THE REQUEST
Extract, unchanged, each line of the listing below from its first line through the line that contains "COL = S.collection", inclusive, and nothing else.

--- Start SOURCE DATA ---

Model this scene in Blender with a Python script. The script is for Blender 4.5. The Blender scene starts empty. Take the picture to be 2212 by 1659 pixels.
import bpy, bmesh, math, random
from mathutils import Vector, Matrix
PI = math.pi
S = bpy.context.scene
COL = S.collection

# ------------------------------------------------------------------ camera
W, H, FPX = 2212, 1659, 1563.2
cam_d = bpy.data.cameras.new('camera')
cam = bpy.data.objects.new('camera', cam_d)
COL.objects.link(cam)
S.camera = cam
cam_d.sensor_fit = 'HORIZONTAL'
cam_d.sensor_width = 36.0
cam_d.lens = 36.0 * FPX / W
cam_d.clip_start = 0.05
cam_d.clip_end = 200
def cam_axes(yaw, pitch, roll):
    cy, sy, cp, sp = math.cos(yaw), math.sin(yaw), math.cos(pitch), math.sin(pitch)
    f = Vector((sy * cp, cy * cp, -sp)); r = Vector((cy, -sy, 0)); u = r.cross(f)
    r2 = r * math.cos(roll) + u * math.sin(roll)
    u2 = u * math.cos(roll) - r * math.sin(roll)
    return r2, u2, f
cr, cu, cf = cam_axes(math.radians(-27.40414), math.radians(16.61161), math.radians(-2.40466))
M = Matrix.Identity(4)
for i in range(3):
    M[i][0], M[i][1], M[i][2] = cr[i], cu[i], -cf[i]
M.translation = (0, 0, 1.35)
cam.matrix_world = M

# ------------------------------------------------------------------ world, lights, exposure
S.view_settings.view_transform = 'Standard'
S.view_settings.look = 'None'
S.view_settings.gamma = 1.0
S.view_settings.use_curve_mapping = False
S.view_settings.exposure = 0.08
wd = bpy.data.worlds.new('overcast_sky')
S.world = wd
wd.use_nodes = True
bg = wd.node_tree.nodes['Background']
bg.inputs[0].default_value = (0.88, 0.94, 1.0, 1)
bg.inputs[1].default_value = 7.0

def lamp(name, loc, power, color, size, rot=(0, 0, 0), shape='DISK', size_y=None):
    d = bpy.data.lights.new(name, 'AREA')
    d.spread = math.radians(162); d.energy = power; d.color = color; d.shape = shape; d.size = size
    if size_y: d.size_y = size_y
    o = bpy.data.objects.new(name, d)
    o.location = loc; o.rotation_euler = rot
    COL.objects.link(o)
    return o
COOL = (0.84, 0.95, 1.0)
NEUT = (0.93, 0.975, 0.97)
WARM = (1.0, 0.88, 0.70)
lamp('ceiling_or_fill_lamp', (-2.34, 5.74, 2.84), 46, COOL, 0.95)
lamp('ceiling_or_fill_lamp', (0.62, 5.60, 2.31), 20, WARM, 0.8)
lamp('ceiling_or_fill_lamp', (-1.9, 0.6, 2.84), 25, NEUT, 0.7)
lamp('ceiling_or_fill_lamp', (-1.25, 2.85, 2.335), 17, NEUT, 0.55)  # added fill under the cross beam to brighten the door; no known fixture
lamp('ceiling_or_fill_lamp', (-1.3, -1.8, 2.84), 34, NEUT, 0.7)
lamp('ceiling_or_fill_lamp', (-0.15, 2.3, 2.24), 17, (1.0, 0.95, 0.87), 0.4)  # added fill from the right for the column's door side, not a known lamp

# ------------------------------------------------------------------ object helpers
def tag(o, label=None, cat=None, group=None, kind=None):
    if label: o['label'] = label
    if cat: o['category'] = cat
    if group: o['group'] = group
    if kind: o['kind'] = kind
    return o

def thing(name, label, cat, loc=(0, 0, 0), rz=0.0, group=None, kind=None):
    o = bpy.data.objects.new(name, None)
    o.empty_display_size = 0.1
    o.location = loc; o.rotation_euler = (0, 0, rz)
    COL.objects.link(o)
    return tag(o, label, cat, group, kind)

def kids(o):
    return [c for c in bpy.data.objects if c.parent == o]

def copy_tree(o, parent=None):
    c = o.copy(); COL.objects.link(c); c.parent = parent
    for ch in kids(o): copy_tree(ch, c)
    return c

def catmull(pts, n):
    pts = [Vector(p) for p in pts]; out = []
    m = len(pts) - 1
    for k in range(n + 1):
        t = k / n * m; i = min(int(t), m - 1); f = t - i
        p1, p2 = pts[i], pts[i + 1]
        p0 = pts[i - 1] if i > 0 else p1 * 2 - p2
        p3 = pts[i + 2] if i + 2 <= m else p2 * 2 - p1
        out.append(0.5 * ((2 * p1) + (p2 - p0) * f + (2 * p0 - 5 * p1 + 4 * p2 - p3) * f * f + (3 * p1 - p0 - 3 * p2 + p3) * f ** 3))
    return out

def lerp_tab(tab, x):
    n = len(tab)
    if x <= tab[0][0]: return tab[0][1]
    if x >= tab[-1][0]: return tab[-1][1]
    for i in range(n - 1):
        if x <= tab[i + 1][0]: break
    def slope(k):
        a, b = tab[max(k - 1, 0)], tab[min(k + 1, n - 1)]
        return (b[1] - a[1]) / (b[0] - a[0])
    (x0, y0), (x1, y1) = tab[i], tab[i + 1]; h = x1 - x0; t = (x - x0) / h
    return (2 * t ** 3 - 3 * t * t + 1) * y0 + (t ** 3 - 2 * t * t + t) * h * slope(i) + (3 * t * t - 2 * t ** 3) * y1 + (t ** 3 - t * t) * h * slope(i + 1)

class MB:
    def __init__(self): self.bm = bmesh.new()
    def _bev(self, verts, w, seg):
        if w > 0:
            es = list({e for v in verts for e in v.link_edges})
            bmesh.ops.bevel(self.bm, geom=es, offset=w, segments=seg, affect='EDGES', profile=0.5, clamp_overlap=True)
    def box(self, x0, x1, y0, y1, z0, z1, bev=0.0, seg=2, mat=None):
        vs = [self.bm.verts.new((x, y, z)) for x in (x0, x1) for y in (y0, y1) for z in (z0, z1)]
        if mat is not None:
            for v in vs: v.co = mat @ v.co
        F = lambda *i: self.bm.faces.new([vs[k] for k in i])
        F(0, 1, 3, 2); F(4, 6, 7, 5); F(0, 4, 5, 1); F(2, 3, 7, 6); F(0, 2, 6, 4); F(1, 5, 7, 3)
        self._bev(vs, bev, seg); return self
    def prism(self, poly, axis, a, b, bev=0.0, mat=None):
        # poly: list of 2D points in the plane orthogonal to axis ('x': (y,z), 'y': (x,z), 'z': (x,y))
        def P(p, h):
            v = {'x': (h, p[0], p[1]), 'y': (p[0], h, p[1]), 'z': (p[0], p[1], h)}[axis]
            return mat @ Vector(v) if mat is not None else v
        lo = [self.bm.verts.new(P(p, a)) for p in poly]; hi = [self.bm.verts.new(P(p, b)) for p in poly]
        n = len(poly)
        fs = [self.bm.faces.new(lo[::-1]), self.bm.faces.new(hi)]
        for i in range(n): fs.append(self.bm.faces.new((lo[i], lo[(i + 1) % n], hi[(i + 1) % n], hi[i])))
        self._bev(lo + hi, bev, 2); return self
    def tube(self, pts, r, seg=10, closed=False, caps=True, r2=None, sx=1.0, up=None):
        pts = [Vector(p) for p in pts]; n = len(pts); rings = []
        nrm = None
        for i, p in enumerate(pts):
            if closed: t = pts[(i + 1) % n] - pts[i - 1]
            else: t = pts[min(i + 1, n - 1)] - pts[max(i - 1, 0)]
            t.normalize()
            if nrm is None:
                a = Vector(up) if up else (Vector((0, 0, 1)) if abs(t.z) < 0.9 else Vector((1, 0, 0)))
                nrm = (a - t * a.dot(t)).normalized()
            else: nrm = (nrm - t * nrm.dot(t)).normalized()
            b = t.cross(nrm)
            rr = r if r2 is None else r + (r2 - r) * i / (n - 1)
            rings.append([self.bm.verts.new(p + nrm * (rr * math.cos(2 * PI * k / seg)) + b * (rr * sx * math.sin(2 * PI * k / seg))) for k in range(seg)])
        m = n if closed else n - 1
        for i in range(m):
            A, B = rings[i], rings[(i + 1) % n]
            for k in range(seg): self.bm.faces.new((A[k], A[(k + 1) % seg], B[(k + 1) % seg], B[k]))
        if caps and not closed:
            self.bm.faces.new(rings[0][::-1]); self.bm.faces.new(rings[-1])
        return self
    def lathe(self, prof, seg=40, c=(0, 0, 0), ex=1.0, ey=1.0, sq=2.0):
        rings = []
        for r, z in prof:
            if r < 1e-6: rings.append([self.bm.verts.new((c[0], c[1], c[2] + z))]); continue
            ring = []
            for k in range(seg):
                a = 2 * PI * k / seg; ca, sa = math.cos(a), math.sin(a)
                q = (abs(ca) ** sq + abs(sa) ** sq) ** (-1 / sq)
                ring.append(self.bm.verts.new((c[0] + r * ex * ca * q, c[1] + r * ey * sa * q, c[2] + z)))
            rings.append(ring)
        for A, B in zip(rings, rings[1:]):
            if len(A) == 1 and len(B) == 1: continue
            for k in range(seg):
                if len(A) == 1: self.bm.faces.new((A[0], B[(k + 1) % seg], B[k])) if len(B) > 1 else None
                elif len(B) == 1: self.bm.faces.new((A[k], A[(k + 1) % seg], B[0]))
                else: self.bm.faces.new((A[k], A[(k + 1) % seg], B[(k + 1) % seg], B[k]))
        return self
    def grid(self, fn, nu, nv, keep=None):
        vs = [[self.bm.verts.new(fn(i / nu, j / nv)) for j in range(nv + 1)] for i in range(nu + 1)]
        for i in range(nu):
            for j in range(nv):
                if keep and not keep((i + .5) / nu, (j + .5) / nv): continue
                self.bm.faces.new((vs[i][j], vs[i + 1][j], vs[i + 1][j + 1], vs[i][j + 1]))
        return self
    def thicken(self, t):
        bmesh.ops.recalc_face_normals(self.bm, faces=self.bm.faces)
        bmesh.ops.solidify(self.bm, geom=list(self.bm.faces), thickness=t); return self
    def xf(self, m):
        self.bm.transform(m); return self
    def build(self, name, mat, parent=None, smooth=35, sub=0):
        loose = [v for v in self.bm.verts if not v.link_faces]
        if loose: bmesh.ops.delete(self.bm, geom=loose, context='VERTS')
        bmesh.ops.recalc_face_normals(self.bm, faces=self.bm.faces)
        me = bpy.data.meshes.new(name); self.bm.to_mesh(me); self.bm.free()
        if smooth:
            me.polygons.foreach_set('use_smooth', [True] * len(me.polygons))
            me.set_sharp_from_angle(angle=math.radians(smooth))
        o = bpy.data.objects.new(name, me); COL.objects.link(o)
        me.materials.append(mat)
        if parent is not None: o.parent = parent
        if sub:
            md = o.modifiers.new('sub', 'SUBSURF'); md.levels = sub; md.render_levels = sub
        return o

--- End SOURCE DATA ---

ANSWER TO THIS TASK
Model this scene in Blender with a Python script. The script is for Blender 4.5. The Blender scene starts empty. Take the picture to be 2212 by 1659 pixels.
import bpy, bmesh, math, random
from mathutils import Vector, Matrix
PI = math.pi
S = bpy.context.scene
COL = S.collection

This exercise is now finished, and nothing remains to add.